= Given data =
--- start ---

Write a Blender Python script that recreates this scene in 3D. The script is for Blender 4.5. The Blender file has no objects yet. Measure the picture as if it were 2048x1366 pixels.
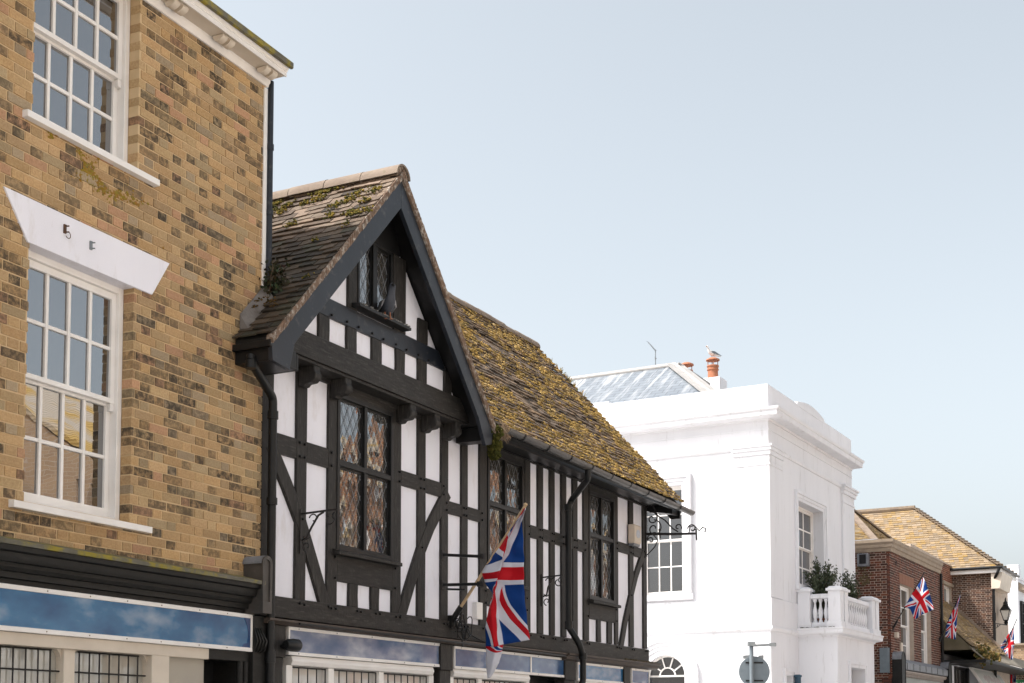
import bpy, math, random
from math import sin, cos, tan, pi, radians, sqrt, atan2
from mathutils import Vector, Matrix, noise as mnoise
random.seed(7)
SC = bpy.context.scene
COL = SC.collection

# ------------------------------------------------------------------ camera
F_PX, PP_Y, PITCH, HEAD, EYE = 2765.3, 1278.6, 0.0668855, radians(25.698), 1.7
cam = bpy.data.cameras.new('camera')
cam.sensor_width = 36.0
cam.lens = 36.0*F_PX/2048.0
cam.shift_y = (PP_Y-683.0)/2048.0
cam.clip_end = 2000
cam_o = bpy.data.objects.new('camera', cam)
COL.objects.link(cam_o)
cam_o.location = (0, 0, EYE)
cam_o.rotation_euler = (pi/2+PITCH, 0, HEAD-pi/2)
SC.camera = cam_o

# ------------------------------------------------------------------ light
SUN_EL, SUN_A = radians(54), radians(48)      # elevation; angle from -X towards +Y
sun_dir = Vector((-cos(SUN_EL)*cos(SUN_A), cos(SUN_EL)*sin(SUN_A), sin(SUN_EL)))   # towards the sun
world = bpy.data.worlds.new('World')
SC.world = world
world.use_nodes = True
wn = world.node_tree.nodes
sky = wn.new('ShaderNodeTexSky')
sky.sky_type = 'NISHITA'
sky.sun_disc = False
sky.sun_elevation = SUN_EL
sky.sun_rotation = atan2(sun_dir.x, sun_dir.y)
sky.altitude = 0
sky.air_density = 1.0
sky.dust_density = 4.5
sky.ozone_density = 0.6
wn['Background'].inputs['Strength'].default_value = 0.095
hs = wn.new('ShaderNodeHueSaturation')
hs.inputs['Saturation'].default_value = 0.37
hs.inputs['Hue'].default_value = 0.478
world.node_tree.links.new(sky.outputs[0], hs.inputs['Color'])
world.node_tree.links.new(hs.outputs[0], wn['Background'].inputs['Color'])
sl = bpy.data.lights.new('sun', 'SUN')
sl.energy = 2.0
sl.angle = radians(0.5)
sl.color = (1.0, 0.96, 0.90)
so = bpy.data.objects.new('sun', sl)
COL.objects.link(so)
so.rotation_euler = sun_dir.to_track_quat('Z', 'Y').to_euler()
SC.view_settings.view_transform = 'Standard'
SC.view_settings.look = 'None'
SC.view_settings.exposure = 1.52
SC.view_settings.gamma = 1.0
SC.view_settings.use_curve_mapping = False

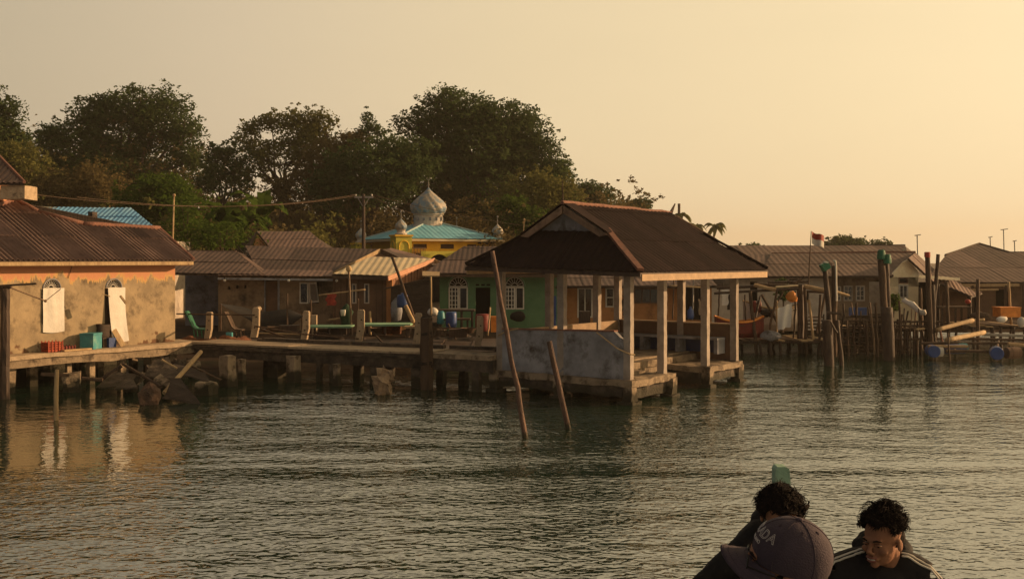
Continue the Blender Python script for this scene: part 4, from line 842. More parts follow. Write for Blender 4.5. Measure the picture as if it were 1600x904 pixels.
def onion(parent, c, r, h, name='dome', flute=12, twist=1.2, n=72):
    pr = [(.80, 0), (.92, .06), (1.0, .17), (1.01, .26), (.95, .37), (.82, .48), (.64, .59), (.44, .70), (.27, .79), (.13, .88), (.05, .95), (.015, 1.0)]
    mb = MB()
    for a, z in pr:
        for k in range(n):
            th = 2*math.pi*k/n; f = 1+.055*math.cos(flute*(th+twist*z)); rr_ = a*r*f
            mb.v.append(Vector(c)+Vector((rr_*math.cos(th), rr_*math.sin(th), z*h)))
    for i in range(len(pr)-1):
        for k in range(n): mb.f.append((i*n+k, i*n+(k+1) % n, (i+1)*n+(k+1) % n, (i+1)*n+k))
    mb.f.append(tuple((len(pr)-1)*n+k for k in range(n)))
    d = make(name, mb, M['dome'], parent, smooth=True); return d
dc = ce+Vector((-.1, -.1, 0)); zb = 5.55
mb = MB(); mb.lathe((dc.x, dc.y, zb-.15), [(1.15, 0), (1.0, .12), (.9, .25), (.88, .8), (.95, .85), (.88, .9)], 28); make('dome_drum', mb, M['pale_wall'], mo, smooth=False)
mb = MB()
for k in range(14): a = 2*math.pi*k/14; mb.box(dc.x+.88*math.cos(a)-.06, dc.x+.88*math.cos(a)+.06, dc.y+.88*math.sin(a)-.06, dc.y+.88*math.sin(a)+.06, zb+.32, zb+.5)
make('drum_ornament', mb, M['plaster_grey'], mo, kind='stuff')
onion(mo, (dc.x, dc.y, zb+.72), 1.07, 1.68)
mb = MB(); zt_ = zb+2.38; mb.tube([(dc.x, dc.y, zt_), (dc.x, dc.y, zt_+.5)], [.03, .015], 6); mb.ell((dc.x, dc.y, zt_+.14), .06); mb.ell((dc.x, dc.y, zt_+.26), .045)
cr_ = [(dc.x+.10*math.sin(t), dc.y, zt_+.52+.10*math.cos(t)) for t in [R(40+i*28) for i in range(11)]]; mb.tube(cr_, .02, 5); make('finial', mb, M['metal'], mo)
def minaret(a, b, z0, zt_, w_, label_, tower=True):
    p = MF(a, b); 
    if tower:
        mb = MB(); MF.box(mb, a-w_, a+w_, b-w_, b+w_, z0, zt_); make('corner_tower', mb, M['yellow_green'], mo)
        mb = MB(); MF.box(mb, a-w_-.06, a+w_+.06, b-w_-.06, b+w_+.06, zt_-.10, zt_); 
        make('tower_cornice', mb, M['yellow'], mo)
        for side in (0, 1):
            ar = [(-w_*.6, 0), (-w_*.6, .62)]+[(-w_*.6*math.cos(math.pi*i/10), .62+w_*.6*math.sin(math.pi*i/10)) for i in range(1, 10)]+[(w_*.6, .62), (w_*.6, 0)]
            pts = [MF(a+x, b-w_-.02, zt_-1.25+z) if side == 0 else MF(a-w_-.02, b+x, zt_-1.25+z) for x, z in ar]
            mb = MB(); mb.tube(pts+[pts[0]], .025, 5); make('arched_moulding', mb, M['yellow'], mo)
    mb = MB(); mb.lathe((p.x, p.y, zt_), [(.36, 0), (.36, .08), (.24, .12), (.24, .24), (.29, .28), (.2, .32)], 16); make('pinnacle_base', mb, M['pale_wall'], mo)
    onion(mo, (p.x, p.y, zt_+.31), .34, .66, 'small_dome', 8, 1.2, 40)
    mb = MB(); mb.tube([(p.x, p.y, zt_+.95), (p.x, p.y, zt_+1.35)], [.02, .012], 5); mb.ell((p.x, p.y, zt_+1.1), .04); mb.ell((p.x, p.y, zt_+1.36), .06); make('finial', mb, M['metal'], mo)
minaret(-.05, -.3, .9, 4.92, .48, 'near'); minaret(s_+.1, .1, 0, 4.72, .4, 'right', False); minaret(-.3, s_+.2, .9, 4.55, .48, 'left'); minaret(s_, s_, 0, 4.85, .4, 'far', False)

# ================================================================ WIRES AND POLES
def cat_wire(a, b, sag, r=.018, n=16): a = Vector(a); b = Vector(b); return [a+(b-a)*i/n-Vector((0, 0, sag*4*(i/n)*(1-i/n))) for i in range(n+1)], r
up_ = thing('utility_pole', 'dark utility pole with crossarm standing before the mosque', 'utility pole', (PX(568, 55), 55, .9))
mb = MB(); mb.tube([(PX(568, 55), 55, .9), (PX(568, 55), 55, PZ(303, 55))], [.11, .08], 8); make('shaft', mb, M['wood_dark'], up_)
mb = MB(); mb.bar(P(554, 308, 55), P(583, 308, 55), .08, .10); make('crossarm', mb, M['metal'], up_)
for s in (-1, 1): mb = MB(); mb.bar(P(568+s*1, 322, 54.95), P(568+s*9, 309, 54.95), .04, .04); make('brace', mb, M['metal'], up_)
for px in (556, 568, 581): mb = MB(); mb.lathe(P(px, 306, 55), [(.035, 0), (.05, .05), (.03, .09)], 8); make('insulator', mb, M['white'], up_)
for i, (a, b, sg, lab) in enumerate(((P(40, 302, 38), P(556, 304, 55), .55, 'upper cable sagging left from the utility pole over the tin roofs'), (P(120, 308, 40), P(556, 306, 55), .45, 'lower cable sagging left from the utility pole'), (P(581, 304, 55), P(900, 360, 62), .3, 'upper cable running right from the utility pole to behind the pavilion'), (P(581, 306, 55), P(690, 338, 58), .3, 'lower cable running right from the utility pole to the mosque'))):
    pts, r_ = cat_wire(a, b, sg); mb = MB(); mb.tube(pts, .013, 5); solo('overhead_cable', mb, M['wood'], lab, 'cable', group='overhead cables')
for px, yt, yb, Yd, lab in ((271, 305, 385, 45, 'thin pale stick pole left of the banana leaves holding the cables'), (818, 343, 376, 60, 'thin pale pole between the mosque and the pavilion roof')):
    mb = MB(); mb.tube([P(px-3, yb+50, Yd), P(px+1, yt, Yd)], [.05, .03], 6); mb.ell(P(px+1, yt, Yd), .07); solo('thin_pole', mb, M['wood_pale_lit'], lab, 'pole')

# ================================================================ CLUTTER BETWEEN WALKWAY AND HOUSES
# rust coloured nets in a heap
def heap(x0, x1, y, z, h, m, lab, name='net_heap', dep=1.0, seed=1, cat='nets', amp=.12):
    mb = MB(); n, k = 26, 12
    for j in range(k+1):
        for i in range(n+1):
            u, v = i/n, j/k; e = (1-abs(2*u-1)**3)*(1-abs(2*v-1)**2.5); q = noise.noise(Vector((u*(x1-x0)*1.8+seed, v*2.2, seed)))
            mb.v.append(Vector((x0+(x1-x0)*u, y+dep*(v-.5)+.1*q, z-.1+e*(h+amp*2*q)+amp*.5*noise.noise(Vector((u*30, v*12, seed))))))
    for j in range(k):
        for i in range(n): a = j*(n+1)+i; mb.f.append((a, a+1, a+n+2, a+n+1))
    b0 = len(mb.v); mb.v += [Vector((x0, y-dep/2, z-.3)), Vector((x1, y-dep/2, z-.3)), Vector((x1, y+dep/2, z-.3)), Vector((x0, y+dep/2, z-.3))]; mb.f.append((b0+3, b0+2, b0+1, b0))
    return solo(name, mb, M[m], lab, cat, smooth=True)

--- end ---

= What to work on =
Skip the pictures. Restate exactly the lines from the start of the entries through the line containing "SC.camera = cam_o", both ends included.

= Solution =
Write a Blender Python script that recreates this scene in 3D. The script is for Blender 4.5. The Blender file has no objects yet. Measure the picture as if it were 2048x1366 pixels.
import bpy, math, random
from math import sin, cos, tan, pi, radians, sqrt, atan2
from mathutils import Vector, Matrix, noise as mnoise
random.seed(7)
SC = bpy.context.scene
COL = SC.collection

# ------------------------------------------------------------------ camera
F_PX, PP_Y, PITCH, HEAD, EYE = 2765.3, 1278.6, 0.0668855, radians(25.698), 1.7
cam = bpy.data.cameras.new('camera')
cam.sensor_width = 36.0
cam.lens = 36.0*F_PX/2048.0
cam.shift_y = (PP_Y-683.0)/2048.0
cam.clip_end = 2000
cam_o = bpy.data.objects.new('camera', cam)
COL.objects.link(cam_o)
cam_o.location = (0, 0, EYE)
cam_o.rotation_euler = (pi/2+PITCH, 0, HEAD-pi/2)
SC.camera = cam_o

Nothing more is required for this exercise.